» SUPPLIED MATERIAL
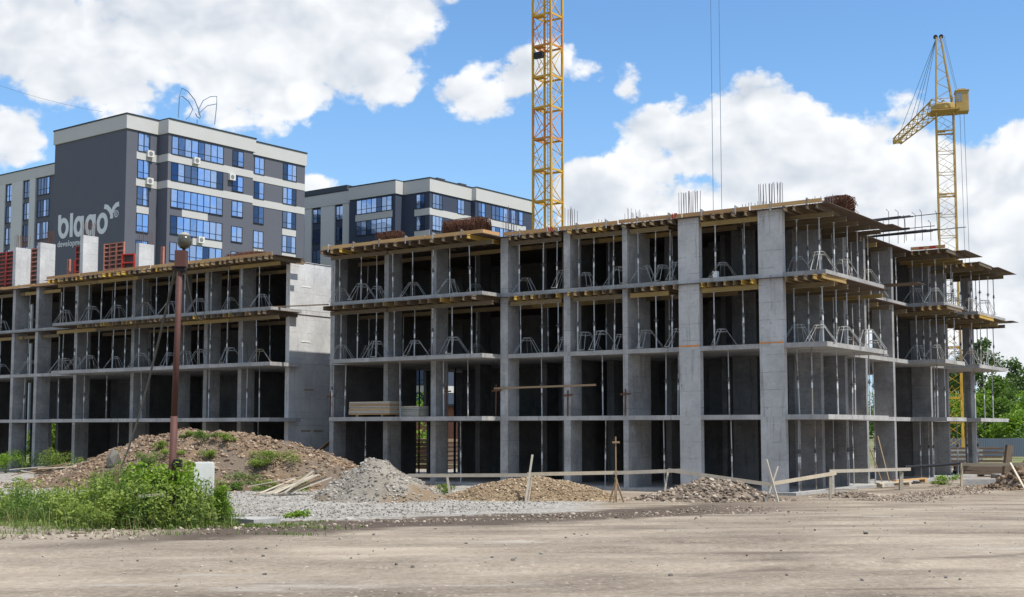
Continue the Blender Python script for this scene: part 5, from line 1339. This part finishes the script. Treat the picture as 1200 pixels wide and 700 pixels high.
c_ = MB().tube(sag(pb + zt_ + Vector((.12, 0, -.08)), L(-34.2, -1.6, S3 + .1), .8, 18), .018, 5); tag(c_.build('slack_cable', M['black']), 'thin dark cable sagging from the pole top to the right onto the farther frame', 'cable')

# white limewashed concrete post in the weeds and a flat slab
wb = thing('concrete_marker', 'white limewashed concrete block standing at the right end of the weeds', 'block', gpt(238.5, 600, 29.0), .15)
m = MB().box(-.215, .215, -.14, .14, -.2, 1.36); m.box(-.205, .19, -.13, .13, 1.36, 1.385); m.build('shaft', M['white_block'], wb)
fs_ = thing('concrete_slab', 'flat pale concrete slab lying in the grass right of the white block', 'slab', gpt(294, 605, 28.6), -.5)
m = MB(); m.prism([(-.55, -.22), (.42, -.40), (.60, .3), (-.35, .42)], -.03, .16); m.build('shaft', M['concrete_slab'], fs_)
m = MB().bar((-.22, 0, 0), (.26, .05, .02), .2, .06); o = m.build('plank', M['board_grey']); p = at(176, 581.5, 26.0); o.location = p; tag(o, 'short pale board lying on top of the weeds', 'plank')
m = MB().bar((0, 0, -.6), (.02, 0, .75), .09, .09); o = m.build('short_post', M['board_brown']); p = gpt(136.5, 560, 28.5); o.location = p + Vector((0, 0, .6)); tag(o, 'short brown wooden post in the weeds left of the pole', 'post')

# ------------------------------------------------------------------ far right: sheet fence and yard clutter
fe = thing('sheet_fence', 'blue-grey corrugated sheet fence beyond the yard at the far right', 'fence', at(1105, 530, 118) * 1)
fe.location.z = 0
for i in range(13):
    m = MB(); 
    for j in range(12): m.box(2.0*i + .165*j, 2.0*i + .165*j + .11, -.02, .03, .15, 1.85 + .02*(i % 2)); m.box(2.0*i + .165*j + .11, 2.0*i + .165*(j+1), .0, .05, .15, 1.85 + .02*(i % 2))
    m.build('sheet_panel', M['fence_blue'], fe); MB().box(2.0*i - .04, 2.0*i + .04, .06, .14, -.2, 1.8).build('post', M['black'], fe)
tp = thing('timber_pile', 'pile of dark squared timbers in the yard at the far right', 'timber pile', gpt(1172, 560, 74), -.1)
for i in range(5):
    z = .12 + .26*(i // 3); MB().box(-2.5 + random.uniform(-.3,.3), 2.6 + random.uniform(-.3,.3), -.6 + .42*(i % 3), -.25 + .42*(i % 3), z, z + .22).build('timber', M['old_timber'], tp)
tp = thing('timber_pile', 'low stack of brown boards seen under the pale crane', 'timber pile', gpt(1120, 560, 90), 0)
for i in range(5): MB().box(-3.2 + random.uniform(-.4,.4), 3.4 + random.uniform(-.4,.4), -.6, .5, .1 + .3*i, .1 + .3*i + .14).build('board', M['old_timber'], tp)
for k, (px, Y, w, h, lab) in enumerate(((1186, 64, 1.1, .5, 'grey concrete block in the yard behind the leaning dark post'), (1160, 62.5, 1.6, .32, 'flat grey concrete slab before the farthest balcony'), (1196, 66, .9, .8, 'concrete block partly white at the right edge of the yard'))):
    b = thing('concrete_block', lab, 'block', gpt(px, 560, Y), random.uniform(-.5, .5)); MB().prism([(-w, -.5), (w*.9, -.55), (w, .4), (-w*.8, .5)], -.1, h).build('shaft', M['concrete_slab'], b)
for k, (u, v, l) in enumerate(((-36, 16, 3.0), (-34, 19, 3.4))):
    tp = thing('timber_pile', ('stack of brown timber seen through the open ground storey, nearer the left pillar', 'taller stack of brown timber seen through the open ground storey')[k], 'timber pile', L(u, v, 0), -TH)
    for i in range(7): MB().box(-l/2, l/2, -.8, .8, .05 + .3*i, .05 + .3*i + .2).build('board', M['old_timber'], tp)

# ------------------------------------------------------------------ plants
def leaf_mesh(name, P, size, mats_tone, mat, parent=None, elong=1.9, upright=0.35):
    """n leaf-shaped quads (kinked rhombs) at P"""
    n = len(P); rot = rand_rot(n); s = np.asarray(size)[:, None]
    base = np.array([(-.5, 0, 0), (0, -.5/elong, .06), (.5, 0, -.05), (0, .5/elong, .06)])
    v = np.einsum('nij,kj->nki', rot, base) * s[:, :, None]
    v[:, :, 2] *= (1 - upright * .5)
    v += np.asarray(P)[:, None, :]
    f = np.arange(n*4).reshape(n, 4)
    me = bpy.data.meshes.new(name); me.from_pydata(v.reshape(-1, 3).tolist(), [], f.tolist()); me.materials.append(mat)
    tone_attr(me, mats_tone); me.update()
    o = bpy.data.objects.new(name, me); COL.objects.link(o)
    if parent is not None: o.parent = parent
    return o
def blades(name, P, h, lean, mat, tones, w=.012):
    """grass blades: thin bent triangles"""
    n = len(P); P = np.asarray(P); a = RNG.uniform(0, 2*np.pi, n); d = np.stack([np.cos(a), np.sin(a), 0*a], -1); s = np.stack([-np.sin(a), np.cos(a), 0*a], -1)
    h = np.asarray(h)[:, None]; l = np.asarray(lean)[:, None]; up = np.array([[0, 0, 1.0]])
    v = np.stack([P - s*w, P + s*w, P + s*w*.7 + up*h*.6 + d*h*l*.35, P - s*w*.7 + up*h*.6 + d*h*l*.35, P + up*h*(1 - .3*l) + d*h*l], 1)
    i = np.arange(n)[:, None]*5; f4 = (i + np.array([[0, 1, 2, 3]])).tolist(); f3 = (i + np.array([[3, 2, 4]])).tolist()
    me = bpy.data.meshes.new(name); me.from_pydata(v.reshape(-1, 3).tolist(), [], f4 + f3); me.materials.append(mat)
    tone_attr(me, np.concatenate([tones, tones])); me.update()
    o = bpy.data.objects.new(name, me); COL.objects.link(o); return o
# weed belt: height by position (photo columns at depth 24-33)
def weed_h(x, y):
    px = 600 + F_PX * x / y
    top = np.interp(px, [-40, 0, 40, 75, 100, 120, 150, 185, 225, 250, 268, 276], [567, 566, 562, 560, 567, 550, 549, 545, 552, 566, 590, 612])
    return top, px
stalks = []; LP = []; LT = []; LS = []; LP2 = []; LT2 = []; LS2 = []
n = 3400
Y = RNG.uniform(24.6, 33.5, n); X = RNG.uniform(-15.5, -5.3, n)
top, px = weed_h(X, Y)
frontY = np.interp(px, [-40, 0, 60, 90, 130, 180, 240, 270], [30.6, 30.2, 29.4, 26.0, 26.6, 25.8, 26.2, 27.0]) + 4.5*fbm(X*1.0, Y*.3)
k = (px < 274) & (px > -60) & (Y > frontY) & (fbm(X*0.9, Y*0.9, 3) > np.where(px < 125, -.12, -.16))
X, Y, top = X[k], Y[k], top[k]
for x, y, tp_ in zip(X, Y, top):
    g0 = float(gz(x, y)); zmax = ZC + (HZ - tp_) / F_PX * y
    h = max(.18, (zmax - g0)) * random.uniform(.38, 1.0) * (.90 + .9*float(fbm(np.array([x*1.3]), np.array([y*1.3]), 3)[0])) * (1.0 if random.random() < .9 else 1.22)
    h = min(h, 1.75); lx, ly = random.uniform(-.14, .14)*h, random.uniform(-.14, .14)*h
    stalks.append((x, y, g0, h, lx, ly))
    nl = int(10 + 26*h); tone = random.random()
    two = float(fbm(np.array([x*0.8 + 40]), np.array([y*0.8]), 3)[0]) > .04
    A_, B_, C_ = (LP2, LT2, LS2) if two else (LP, LT, LS)
    for i in range(nl):
        t = (random.random() ** .9); r = .05 + .15*(1 - .8*t)*h**.5
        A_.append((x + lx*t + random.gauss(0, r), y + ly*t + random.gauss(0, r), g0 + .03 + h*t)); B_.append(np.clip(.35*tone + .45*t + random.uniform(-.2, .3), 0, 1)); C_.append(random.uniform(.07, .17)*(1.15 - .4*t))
m = MB()
for (x, y, g0, h, lx, ly) in stalks:
    m.tube([(x, y, g0 - .02), (x + lx*.4, y + ly*.4, g0 + h*.55), (x + lx, y + ly, g0 + h)], .006, 3, r2=.003)
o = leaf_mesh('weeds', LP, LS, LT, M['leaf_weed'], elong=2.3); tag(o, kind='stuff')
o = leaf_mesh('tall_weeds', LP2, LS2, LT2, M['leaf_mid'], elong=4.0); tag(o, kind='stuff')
o = m.build('weed_stems', M['stem']); tag(o, kind='stuff')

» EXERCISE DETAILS
Skip the pictures, please, and transcribe only the lines from the beginning of the material through the one that contains "c_ = MB().tube(sag(pb".

» RESULT OF THE EXERCISE
Continue the Blender Python script for this scene: part 5, from line 1339. This part finishes the script. Treat the picture as 1200 pixels wide and 700 pixels high.
c_ = MB().tube(sag(pb + zt_ + Vector((.12, 0, -.08)), L(-34.2, -1.6, S3 + .1), .8, 18), .018, 5); tag(c_.build('slack_cable', M['black']), 'thin dark cable sagging from the pole top to the right onto the farther frame', 'cable')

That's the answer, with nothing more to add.